>> START Provided material

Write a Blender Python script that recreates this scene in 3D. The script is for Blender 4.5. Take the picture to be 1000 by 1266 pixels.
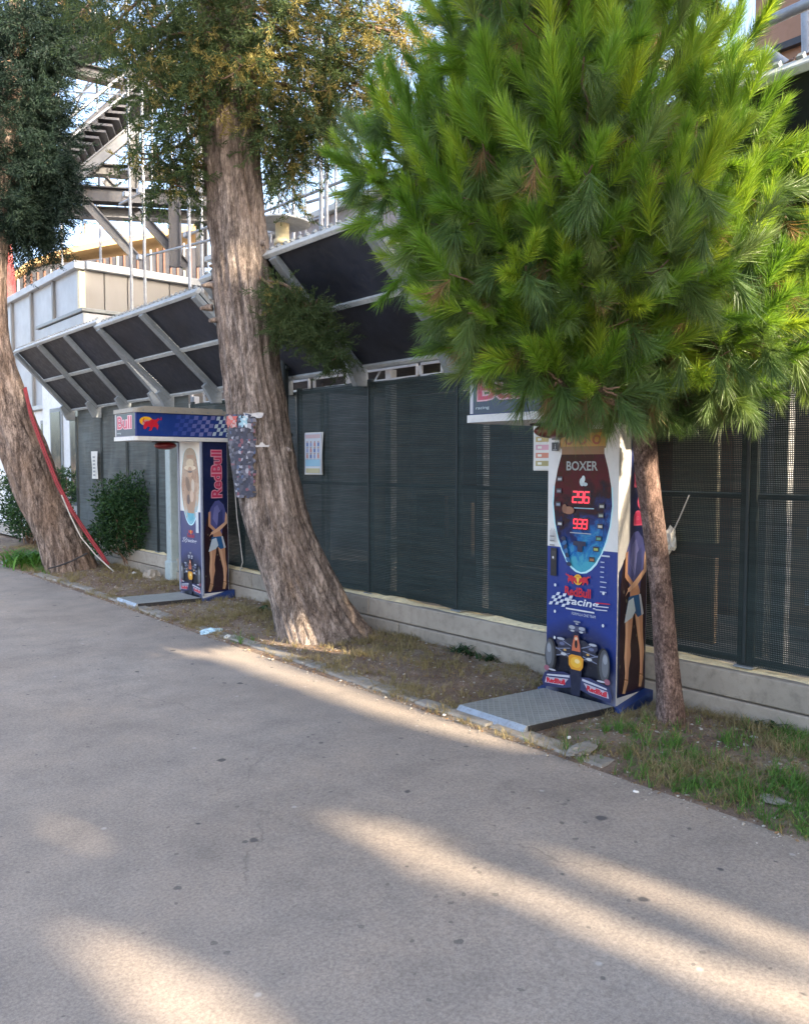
import bpy, bmesh, math, random
import numpy as np
from mathutils import Vector, Matrix, noise
R = math.radians
random.seed(7)
rng = np.random.default_rng(7)
scene = bpy.context.scene
col = scene.collection
for o in list(bpy.data.objects):
    bpy.data.objects.remove(o)

# ------------------------------------------------------------------ camera
# world: +Y runs along the fence and the road, +X from the road to the fence
YAW, PITCH, EYE = R(40.7), R(3.43), 1.6
cam = bpy.data.objects.new('camera', bpy.data.cameras.new('camera'))
col.objects.link(cam)
cam.location = (0, 0, EYE)
cam.rotation_euler = (R(90) - PITCH, 0, -YAW)
cam.data.sensor_fit = 'HORIZONTAL'
cam.data.sensor_width = 36
cam.data.lens = 36.0
cam.data.clip_end = 3000
scene.camera = cam

# ------------------------------------------------------------------ sky and sun
SUN_EL = R(23)
SUN_DIR = Vector((0.165 * math.cos(SUN_EL), -0.986 * math.cos(SUN_EL), math.sin(SUN_EL))).normalized()
w = bpy.data.worlds.new('World')
scene.world = w
w.use_nodes = True
nt = w.node_tree
bg = nt.nodes['Background']
sky = nt.nodes.new('ShaderNodeTexSky')
sky.sky_type = 'NISHITA'
sky.sun_disc = False
sky.sun_elevation = SUN_EL
sky.sun_rotation = math.atan2(SUN_DIR.x, SUN_DIR.y)
sky.air_density = 0.75
sky.dust_density = 4.5
sky.ozone_density = 0.25
nt.links.new(sky.outputs[0], bg.inputs[0])
bg.inputs[1].default_value = 0.15
sun = bpy.data.objects.new('sun', bpy.data.lights.new('sun', 'SUN'))
col.objects.link(sun)
sun.data.energy = 3.6
sun.data.angle = R(0.9)
sun.data.color = (1.0, 0.83, 0.62)
sun.rotation_euler = SUN_DIR.to_track_quat('Z', 'Y').to_euler()
vs = scene.view_settings
scene.display_settings.display_device = 'sRGB'
vs.view_transform = 'Standard'
vs.look = 'None'
vs.gamma = 1
vs.exposure = 2.75

# ------------------------------------------------------------------ measuring
CF = Vector((math.sin(YAW), math.cos(YAW), 0))
CR = Vector((math.cos(YAW), -math.sin(YAW), 0))
CAM = Vector((0, 0, EYE))
def ray(px, py):
    x, y = (px - 500) / 1000.0, (py - 633) / 1000.0
    f = math.cos(PITCH) - math.sin(PITCH) * y
    d = math.sin(PITCH) + math.cos(PITCH) * y
    return CF * f + CR * x + Vector((0, 0, -d))
def atX(px, py, X):
    r = ray(px, py); return CAM + r * (X / r.x)
def atY(px, py, Y):
    r = ray(px, py); return CAM + r * (Y / r.y)
def atZ(px, py, z=0.0):
    r = ray(px, py); return CAM + r * ((z - EYE) / r.z)
def atF(px, py, f):
    r = ray(px, py); return CAM + r * (f / (r.x * CF.x + r.y * CF.y))

# ------------------------------------------------------------------ objects
def tag(o, label=None, cat=None, group=None, kind=None):
    if label: o['label'] = label
    if cat: o['category'] = cat
    if group: o['group'] = group
    if kind: o['kind'] = kind
    return o
def empty(name, loc, label=None, cat=None, group=None, rz=0.0):
    o = bpy.data.objects.new(name, None)
    o.empty_display_size = 0.2
    col.objects.link(o)
    o.location = loc
    o.rotation_euler = (0, 0, rz)
    return tag(o, label, cat, group)
def link(name, me, parent=None):
    o = bpy.data.objects.new(name, me)
    col.objects.link(o)
    if parent is not None: o.parent = parent
    return o
def kids(o): return [c for c in col.objects if c.parent == o]
def copy_tree(o, parent=None):
    c = o.copy(); col.objects.link(c)
    if parent is not None: c.parent = parent
    for ch in kids(o):
        copy_tree(ch, c)
    return c

class MB:
    """collects polygons, then links them as ONE mesh object"""
    def __init__(s, off=(0, 0, 0)):
        s.v = []; s.f = []; s.m = []; s.sm = []; s.off = Vector(off)
    def add(s, vs, fs, m=0, smooth=False):
        b = len(s.v)
        s.v += [Vector(p) - s.off for p in vs]
        for f in fs:
            s.f.append([b + i for i in f]); s.m.append(m); s.sm.append(smooth)
        return s
    def box(s, c, d, rot=None, m=0, ch=0.0):
        """box with centre c, size d, chamfered along all edges by ch"""
        hx, hy, hz = d[0] / 2, d[1] / 2, d[2] / 2
        c = Vector(c)
        bm = bmesh.new()
        bmesh.ops.create_cube(bm, size=1.0)
        for v in bm.verts: v.co = Vector((v.co.x * 2 * hx, v.co.y * 2 * hy, v.co.z * 2 * hz))
        if ch > 0:
            bmesh.ops.bevel(bm, geom=list(bm.edges), offset=ch, segments=1, affect='EDGES')
        vs = []
        for v in bm.verts:
            p = v.co.copy()
            if rot is not None: p = rot @ p
            vs.append(p + c)
        bm.verts.index_update()
        fs = [[v.index for v in f.verts] for f in bm.faces]
        bm.free()
        return s.add(vs, fs, m)
    def bar(s, a, b, w_, h_, m=0, up=(0, 0, 1), ch=0.0):
        a = Vector(a); b = Vector(b); z = (b - a); L = z.length; z.normalize()
        u = Vector(up)
        if abs(z.dot(u)) > 0.99: u = Vector((1, 0, 0))
        x = u.cross(z).normalized(); y = z.cross(x)
        rot = Matrix((x, y, z)).transposed()
        return s.box((a + b) / 2, (w_, h_, L), rot, m, ch)
    def tube(s, pts, rad, n=8, m=0, cap=True, smooth=True):
        pts = [Vector(p) for p in pts]
        if not hasattr(rad, '__len__'): rad = [rad] * len(pts)
        vs = []; fs = []
        d0 = (pts[1] - pts[0]).normalized()
        ref = Vector((0, 0, 1)) if abs(d0.z) < 0.9 else Vector((1, 0, 0))
        x = ref.cross(d0).normalized()
        for i, p in enumerate(pts):
            if i == 0: d = d0
            elif i == len(pts) - 1: d = (pts[i] - pts[i - 1]).normalized()
            else: d = (pts[i + 1] - pts[i - 1]).normalized()
            x = (x - d * x.dot(d)).normalized(); y = d.cross(x)
            for k in range(n):
                a = 2 * math.pi * k / n
                vs.append(p + (x * math.cos(a) + y * math.sin(a)) * rad[i])
        for i in range(len(pts) - 1):
            for k in range(n):
                k2 = (k + 1) % n
                fs.append([i * n + k, i * n + k2, (i + 1) * n + k2, (i + 1) * n + k])
        s.add(vs, fs, m, smooth)
        if cap:
            s.add(vs[:n][::-1], [list(range(n))], m)
            s.add(vs[-n:], [list(range(n))], m)
        return s
    def prism(s, poly, ax, a0, a1, m=0):
        """polygon in the two axes other than ax, extruded from a0 to a1"""
        def mk(p, a):
            if ax == 0: return (a, p[0], p[1])
            if ax == 1: return (p[0], a, p[1])
            return (p[0], p[1], a)
        n = len(poly)
        vs = [mk(p, a0) for p in poly] + [mk(p, a1) for p in poly]
        fs = [list(range(n))[::-1], [n + i for i in range(n)]]
        for i in range(n):
            j = (i + 1) % n
            fs.append([i, j, n + j, n + i])
        return s.add(vs, fs, m)
    def lathe(s, c, prof, n=24, m=0):
        c = Vector(c); vs = []; fs = []
        for r_, z in prof:
            for k in range(n):
                a = 2 * math.pi * k / n
                vs.append(c + Vector((r_ * math.cos(a), r_ * math.sin(a), z)))
        for i in range(len(prof) - 1):
            for k in range(n):
                k2 = (k + 1) % n
                fs.append([i * n + k, i * n + k2, (i + 1) * n + k2, (i + 1) * n + k])
        return s.add(vs, fs, m, True)
    def build(s, name, mats, parent=None, fix=True):
        me = bpy.data.meshes.new(name)
        me.from_pydata([tuple(v) for v in s.v], [], s.f)
        if not isinstance(mats, (list, tuple)): mats = [mats]
        for mm in mats: me.materials.append(mm)
        me.polygons.foreach_set('material_index', s.m)
        me.polygons.foreach_set('use_smooth', s.sm)
        if fix:
            bm = bmesh.new(); bm.from_mesh(me)
            bmesh.ops.recalc_face_normals(bm, faces=bm.faces)
            bm.to_mesh(me); bm.free()
        me.update()
        return link(name, me, parent)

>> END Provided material

Request
Leave the pictures out and reproduce exactly the lines from the top of the listing above through the line with "scene.camera = cam".

Task answer
Write a Blender Python script that recreates this scene in 3D. The script is for Blender 4.5. Take the picture to be 1000 by 1266 pixels.
import bpy, bmesh, math, random
import numpy as np
from mathutils import Vector, Matrix, noise
R = math.radians
random.seed(7)
rng = np.random.default_rng(7)
scene = bpy.context.scene
col = scene.collection
for o in list(bpy.data.objects):
    bpy.data.objects.remove(o)

# ------------------------------------------------------------------ camera
# world: +Y runs along the fence and the road, +X from the road to the fence
YAW, PITCH, EYE = R(40.7), R(3.43), 1.6
cam = bpy.data.objects.new('camera', bpy.data.cameras.new('camera'))
col.objects.link(cam)
cam.location = (0, 0, EYE)
cam.rotation_euler = (R(90) - PITCH, 0, -YAW)
cam.data.sensor_fit = 'HORIZONTAL'
cam.data.sensor_width = 36
cam.data.lens = 36.0
cam.data.clip_end = 3000
scene.camera = cam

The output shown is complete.